Evelyn Hartley
Fifteen-year-old babysitter Evelyn Hartley was abducted from a La Crosse, Wisconsin home while watching a professor's daughter. Blood, a shoe, and her broken glasses were found at the scene. Ed Gein was investigated as a suspect but cleared.
On the evening of October 24, 1953, fifteen-year-old Evelyn Grace Hartley went to babysit for the young daughter of Viggo Rasmusson, a professor at La Crosse State College in La Crosse, Wisconsin. When Evelyn did not answer her father's phone calls later that evening, her father drove to the Rasmusson home and found signs of a violent struggle.

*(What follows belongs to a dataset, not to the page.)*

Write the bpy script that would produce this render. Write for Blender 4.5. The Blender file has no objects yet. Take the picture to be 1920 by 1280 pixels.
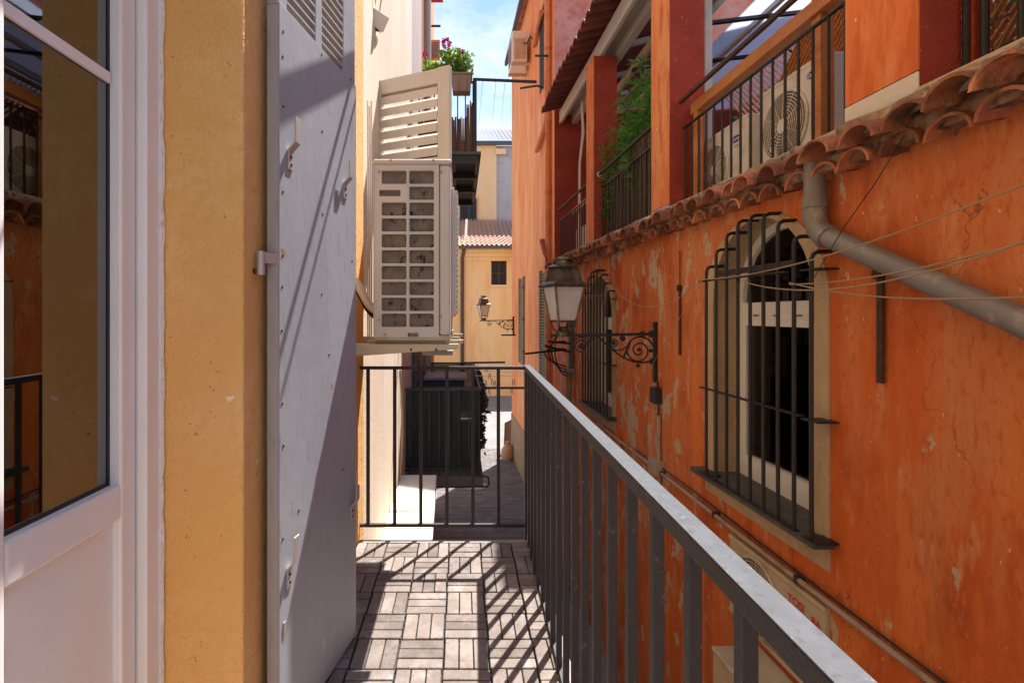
import bpy, bmesh, math, random
from mathutils import Vector, Matrix
random.seed(7)
rnd = random.uniform
SC = bpy.context.scene
COL = SC.collection

# ---------------------------------------------------------------- camera
F, VX, VY, CZ = 970.0, 865.0, 588.0, 1.12      # focal (px of a 1920 px frame), vanishing point, eye height
cd = bpy.data.cameras.new('camera'); cam = bpy.data.objects.new('camera', cd); COL.objects.link(cam)
cd.sensor_width = 36; cd.lens = 36 * F / 1920; cd.shift_x = (960 - VX) / 1920; cd.shift_y = -(640 - VY) / 1920
cd.clip_start = .02; cd.clip_end = 2000
cam.location = (0, 0, CZ); cam.rotation_euler = (math.pi / 2, 0, 0)
SC.camera = cam

# ---------------------------------------------------------------- sky, sun, exposure
SUN = Vector((.250, .435, .86)).normalized()     # towards the sun
EL = math.asin(SUN.z); AZ = math.atan2(SUN.x, SUN.y)
W = bpy.data.worlds.new('World'); SC.world = W; W.use_nodes = True
wt = W.node_tree; wt.nodes.clear()
sky = wt.nodes.new('ShaderNodeTexSky'); sky.sky_type = 'NISHITA'; sky.sun_disc = False
sky.sun_elevation = EL; sky.sun_rotation = AZ; sky.air_density = 1.0; sky.dust_density = .2; sky.ozone_density = 2.0
tc = wt.nodes.new('ShaderNodeTexCoord'); mp = wt.nodes.new('ShaderNodeMapping'); mp.inputs['Scale'].default_value = (1, 1, 2.2)
mp.inputs['Location'].default_value = (.35, .1, .27)
nz = wt.nodes.new('ShaderNodeTexNoise'); nz.inputs['Scale'].default_value = 2.3; nz.inputs['Detail'].default_value = 9; nz.inputs['Roughness'].default_value = .58
cr = wt.nodes.new('ShaderNodeValToRGB'); cr.color_ramp.elements[0].position = .50; cr.color_ramp.elements[1].position = .64
mx = wt.nodes.new('ShaderNodeMix'); mx.data_type = 'RGBA'; mx.inputs['B'].default_value = (4.4, 4.6, 4.9, 1)
bg = wt.nodes.new('ShaderNodeBackground'); bg.inputs['Strength'].default_value = .09
wo = wt.nodes.new('ShaderNodeOutputWorld')
L = wt.links.new
L(tc.outputs['Generated'], mp.inputs['Vector']); L(mp.outputs[0], nz.inputs['Vector']); L(nz.outputs['Fac'], cr.inputs[0])
L(cr.outputs[0], mx.inputs['Factor']); L(sky.outputs[0], mx.inputs['A']); L(mx.outputs['Result'], bg.inputs[0]); L(bg.outputs[0], wo.inputs[0])
sl = bpy.data.lights.new('sun', 'SUN'); sl.energy = 4.3; sl.angle = math.radians(.53); sl.color = (1, .96, .90)
so = bpy.data.objects.new('sun', sl); COL.objects.link(so); so.rotation_euler = SUN.to_track_quat('Z', 'Y').to_euler(); so.location = (3, 5, 12)
SC.view_settings.view_transform = 'Standard'; SC.view_settings.look = 'None'; SC.view_settings.gamma = 1
SC.view_settings.exposure = 1.5
SC.cycles.max_bounces = 10; SC.cycles.diffuse_bounces = 6; SC.cycles.sample_clamp_indirect = 6

# ---------------------------------------------------------------- pixel -> place
def P(px, py, d): return Vector(((px - VX) * d / F, d, CZ + (VY - py) * d / F))
B_ = .029; A_ = 1.9
def RT(u, v, z): return (A_ - B_ * u - v, u, z)                       # right facade: u along, v out of the wall
def ru(px, v=0): return (A_ - v) / ((px - VX) / F + B_)
def rz(py, u): return CZ + (VY - py) * u / F
def RW(px, py, v=0):
    u = ru(px, v); return (u, v, rz(py, u))

# ---------------------------------------------------------------- materials
def mat(name, col, rough=.7, metal=0, layers=(), bump=None, cracks=None, spec=.5, objrand=0, emit=None, sheen=None, trans=0):
    """layers: (scale, colour, lo, hi, (sx,sy,sz)[, detail]) noise patches mixed over the base"""
    m = bpy.data.materials.new(name); m.use_nodes = True
    nt = m.node_tree; n = nt.nodes; l = nt.links.new
    b = n['Principled BSDF']; b.inputs['Roughness'].default_value = rough; b.inputs['Metallic'].default_value = metal
    b.inputs['Specular IOR Level'].default_value = spec
    b.inputs['Base Color'].default_value = (*col, 1)
    if trans: b.inputs['Transmission Weight'].default_value = trans
    g = n.new('ShaderNodeNewGeometry'); cur = None
    for i, ly in enumerate(layers):
        sc, c2, lo, hi, st = ly[:5]; det = ly[5] if len(ly) > 5 else 5
        vm = n.new('ShaderNodeVectorMath'); vm.operation = 'MULTIPLY_ADD'; vm.inputs[1].default_value = st; vm.inputs[2].default_value = (i * 3.1, i * 1.7, i * 5.3)
        l(g.outputs['Position'], vm.inputs[0])
        t = n.new('ShaderNodeTexNoise'); t.inputs['Scale'].default_value = sc; t.inputs['Detail'].default_value = det; t.inputs['Roughness'].default_value = .62
        l(vm.outputs[0], t.inputs['Vector'])
        mr = n.new('ShaderNodeMapRange'); mr.inputs['From Min'].default_value = lo; mr.inputs['From Max'].default_value = hi
        fo = t.outputs['Fac']
        if len(ly) > 6:                                                  # wear grows along the facade
            sx = n.new('ShaderNodeSeparateXYZ'); l(g.outputs['Position'], sx.inputs[0]); m2 = n.new('ShaderNodeMapRange')
            for kk, vv in zip(('From Min', 'From Max', 'To Min', 'To Max'), ly[6]): m2.inputs[kk].default_value = vv
            l(sx.outputs['Y'], m2.inputs['Value']); ad = n.new('ShaderNodeMath'); l(fo, ad.inputs[0]); l(m2.outputs[0], ad.inputs[1]); fo = ad.outputs[0]
        l(fo, mr.inputs['Value'])
        mi = n.new('ShaderNodeMix'); mi.data_type = 'RGBA'
        if cur is None: mi.inputs['A'].default_value = (*col, 1)
        else: l(cur, mi.inputs['A'])
        mi.inputs['B'].default_value = (*c2, 1); l(mr.outputs[0], mi.inputs['Factor']); cur = mi.outputs['Result']
    if cracks:                                                            # hairline cracks: warped cell borders, broken up by noise
        sc, c2, wd = cracks
        wn = n.new('ShaderNodeTexNoise'); wn.inputs['Scale'].default_value = 3; wn.inputs['Detail'].default_value = 6; l(g.outputs['Position'], wn.inputs['Vector'])
        va = n.new('ShaderNodeVectorMath'); va.operation = 'MULTIPLY_ADD'; va.inputs[1].default_value = (.5, .5, .5); l(wn.outputs['Color'], va.inputs[0]); l(g.outputs['Position'], va.inputs[2])
        vo = n.new('ShaderNodeTexVoronoi'); vo.feature = 'DISTANCE_TO_EDGE'; vo.inputs['Scale'].default_value = sc; l(va.outputs[0], vo.inputs['Vector'])
        m1 = n.new('ShaderNodeMapRange'); m1.inputs['From Min'].default_value = 0; m1.inputs['From Max'].default_value = wd; m1.inputs['To Min'].default_value = 1; m1.inputs['To Max'].default_value = 0; l(vo.outputs['Distance'], m1.inputs['Value'])
        w2 = n.new('ShaderNodeTexNoise'); w2.inputs['Scale'].default_value = 1.7; l(g.outputs['Position'], w2.inputs['Vector'])
        m3 = n.new('ShaderNodeMapRange'); m3.inputs['From Min'].default_value = .5; m3.inputs['From Max'].default_value = .62; l(w2.outputs['Fac'], m3.inputs['Value'])
        mu = n.new('ShaderNodeMath'); mu.operation = 'MULTIPLY'; l(m1.outputs[0], mu.inputs[0]); l(m3.outputs[0], mu.inputs[1])
        mi = n.new('ShaderNodeMix'); mi.data_type = 'RGBA'; l(mu.outputs[0], mi.inputs['Factor']); l(cur, mi.inputs['A']); mi.inputs['B'].default_value = (*c2, 1); cur = mi.outputs['Result']
    if objrand:
        oi = n.new('ShaderNodeObjectInfo'); mr = n.new('ShaderNodeMapRange'); mr.inputs['To Min'].default_value = 1 - objrand; mr.inputs['To Max'].default_value = 1 + objrand
        l(oi.outputs['Random'], mr.inputs['Value']); hs = n.new('ShaderNodeHueSaturation'); l(mr.outputs[0], hs.inputs['Value'])
        if cur is None: hs.inputs['Color'].default_value = (*col, 1)
        else: l(cur, hs.inputs['Color'])
        cur = hs.outputs[0]
    if cur is not None: l(cur, b.inputs['Base Color'])
    if bump:
        prev = None
        for sc, stn in (bump if isinstance(bump, list) else [bump]):
            t = n.new('ShaderNodeTexNoise'); t.inputs['Scale'].default_value = sc; t.inputs['Detail'].default_value = 4
            l(g.outputs['Position'], t.inputs['Vector'])
            bp = n.new('ShaderNodeBump'); bp.inputs['Strength'].default_value = stn; bp.inputs['Distance'].default_value = .01
            l(t.outputs['Fac'], bp.inputs['Height'])
            if prev: l(prev, bp.inputs['Normal'])
            prev = bp.outputs[0]
        l(prev, b.inputs['Normal'])
    return m
I3 = (1, 1, 1); VS = (1, 1, .12)
Mt = {}
Mt['yellow'] = mat('ochre_stucco', (.72, .395, .125), .85, layers=[(2.6, (.76, .45, .17), .44, .6, I3, 7), (1.3, (.66, .34, .10), .5, .66, (1, 1, .5), 6), (34, (.70, .38, .118), .48, .66, I3, 7), (19, (.78, .68, .55), .69, .70, I3, 6), (60, (.40, .2, .07), .72, .74, I3, 2)], bump=[(120, .4), (30, .45), (8, .4)], cracks=(1.5, (.5, .26, .09), .003))
Mt['orange'] = mat('orange_stucco', (.60, .125, .018), .88, layers=[(1.3, (.55, .16, .045), .44, .60, (1, 1, .30), 7), (5, (.68, .185, .035), .50, .60, (1, 1, .13), 7), (3.2, (.42, .070, .012), .52, .64, (1, 1, .35), 8), (2.3, (.60, .225, .085), .50, .66, (1, 1, .24), 9), (9, (.64, .26, .105), .56, .66, (1, 1, .28), 9), (38, (.52, .105, .018), .52, .70, (1, 1, .4), 7), (30, (.70, .48, .30), .695, .71, (1, 1, .5), 4), (6.2, (.50, .37, .25), .58, .592, (1, 1, .6), 10, (3.3, 4.6, -.075, .02))], bump=[(120, .35), (22, .5), (5, .5)], cracks=(.8, (.24, .07, .025), .0028))
Mt['orange_tall'] = mat('pale_orange_stucco', (.72, .255, .075), .88, layers=[(.9, (.80, .40, .17), .42, .6, (1, 1, .3), 7), (3, (.66, .21, .06), .48, .68, (1, 1, .22), 7), (2.2, (.80, .46, .24), .56, .7, (1, 1, .2), 7)], bump=[(40, .2)])
Mt['pillar_orange'] = mat('pillar_orange_stucco', (.72, .19, .045), .85, layers=[(3, (.76, .30, .11), .46, .60, (1, 1, .3), 8), (9, (.60, .13, .025), .5, .62, (1, 1, .25), 8), (16, (.78, .56, .38), .675, .69, (1, 1, .6), 7)], bump=[(90, .4), (14, .4)])
Mt['red'] = mat('dark_red_stucco', (.32, .038, .015), .8, layers=[(3, (.25, .028, .012), .42, .6, I3, 7), (18, (.40, .075, .04), .58, .68, I3, 6), (30, (.55, .3, .2), .72, .735, I3, 4)], bump=[(90, .5), (20, .4)])
Mt['pink'] = mat('pink_shade_tone', (.56, .20, .15), .9, layers=[(1.3, (.62, .30, .26), .4, .65, I3), (7, (.44, .14, .10), .5, .72, I3)], bump=[(40, .3)])  # pinkish tone of the shaded side wall put into the colour
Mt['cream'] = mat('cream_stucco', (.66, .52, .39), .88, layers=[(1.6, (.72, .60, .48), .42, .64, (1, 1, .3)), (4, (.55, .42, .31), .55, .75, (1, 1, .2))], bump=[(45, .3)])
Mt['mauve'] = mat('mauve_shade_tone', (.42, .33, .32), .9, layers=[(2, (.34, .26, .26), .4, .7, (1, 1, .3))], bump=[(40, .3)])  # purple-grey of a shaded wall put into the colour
Mt['far_orange'] = mat('far_orange_stucco', (.72, .34, .12), .9, layers=[(1, (.62, .26, .08), .4, .7, (1, 1, .3))])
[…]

A basement window had been forced open, and there was blood on the floor and basement stairs. Evelyn's shoes and eyeglasses were found at the scene, one lens of the glasses broken. The professor's daughter was found unharmed and asleep in an upstairs bedroom. It appeared that Evelyn had been taken by force through the basement.
A massive search was launched, involving hundreds of volunteers and law enforcement from across the region. Bloodstained clothing—not belonging to Evelyn—was found along a highway south of La Crosse. Dogs tracked a scent to a nearby road where it ended, suggesting Evelyn had been placed in a vehicle.
When serial killer Ed Gein was arrested in nearby Plainfield, Wisconsin in 1957, he was investigated as a possible suspect in Evelyn's disappearance, but he was cleared. The case generated numerous theories and suspects over the decades but has never been solved. Evelyn Hartley's disappearance remains La Crosse's most famous cold case.